Durante o período em causa, o ex-comandante terá ainda recebido na sua casa géneros alimentares e artigos diferenciados, normalmente não consumidos na messe, incluindo vinho da marca “Papa Figos”e bebidas espirituosas, fruta diferenciada, como papaia e manga, bolos, chocolates, sumos, água com gás, queijos, manteiga, molhos, temperos e vegetais, num valor de quase 14 mil euros.

O oficial também terá solicitado e recebido leitões nas festas de Natal de 2019 e 2020 e na festa de aniversário de um dos seus filhos, tendo ainda proporcionado trabalho suplementar a trabalhadores civis da messe em atividades e festas pessoais, cujo custo foi suportado pelo AM1.

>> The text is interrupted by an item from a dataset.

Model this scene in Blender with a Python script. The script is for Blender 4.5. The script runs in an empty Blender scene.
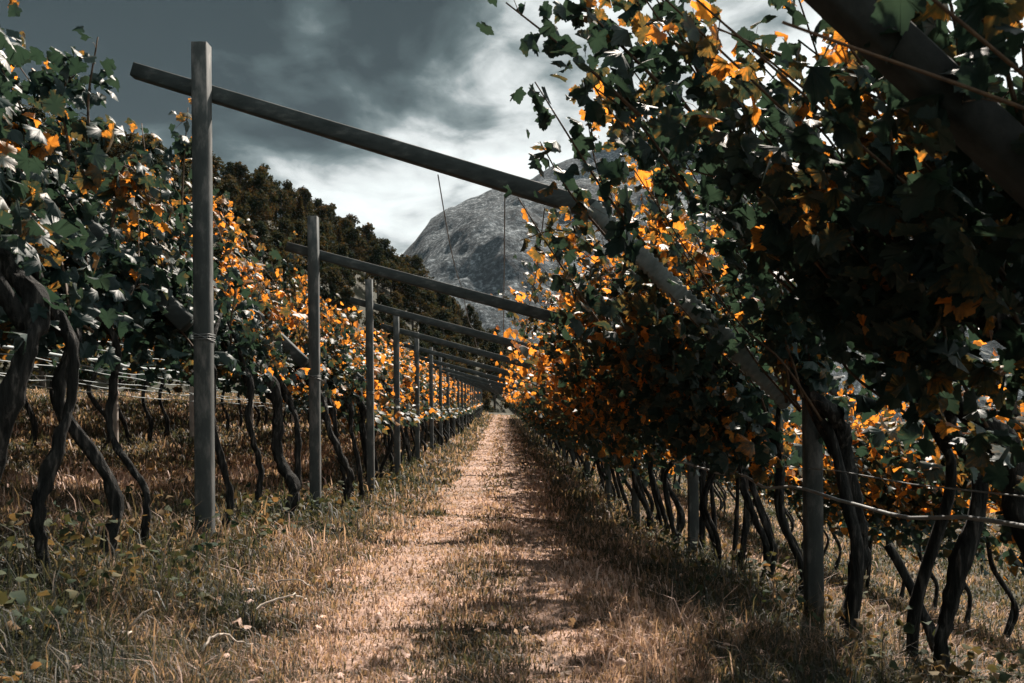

Os gastos indevidos e que foram suportados por aquela unidade militar da Força Aérea Portuguesa incluem ainda a colocação na casa de função, onde residia com a mulher e um filho, de novos trens de cozinha, cortinas e dois colchões, bem como o pagamento de despesas relativas a água, luz, telecomunicações e serviço de televisão.

Na lista de despesas aparecem ainda a reparação de móveis particulares do ex-comandante na carpintaria do AM1 e a revisão e manutenção das suas viaturas particulares nas oficinas do AM1, além de trabalhos de limpeza do jardim e de pintura da sua residência particular.

O antigo comandante terá ainda dado indicações para que ele e o respetivo agregado familiar usufruíssem indevidamente dos serviços de lavandaria do AM1 e para que uma passadeira elétrica e uma máquina de remo, que estavam afetas à utilização dos militares no ginásio, fossem desviadas e colocadas na sua casa de função.

O MP requereu que os arguidos sejam condenados a pagar ao Estado cerca de 238 mil euros, correspondente ao prejuízo total causado, tendo ainda ordenado a extração de uma certidão para remeter ao Tribunal de Contas para eventual apuramento de responsabilidade financeira.

Em resposta à Lusa a 20 de março, a Força Aérea esclareceu que os oficiais acusados neste processo não se encontram atualmente ao serviço ativo daquele ramo das forças armadas, acrescentando que apurados todos os factos, “agirá em conformidade com a lei, sem prejuízo da ação disciplinar que ao caso compete”.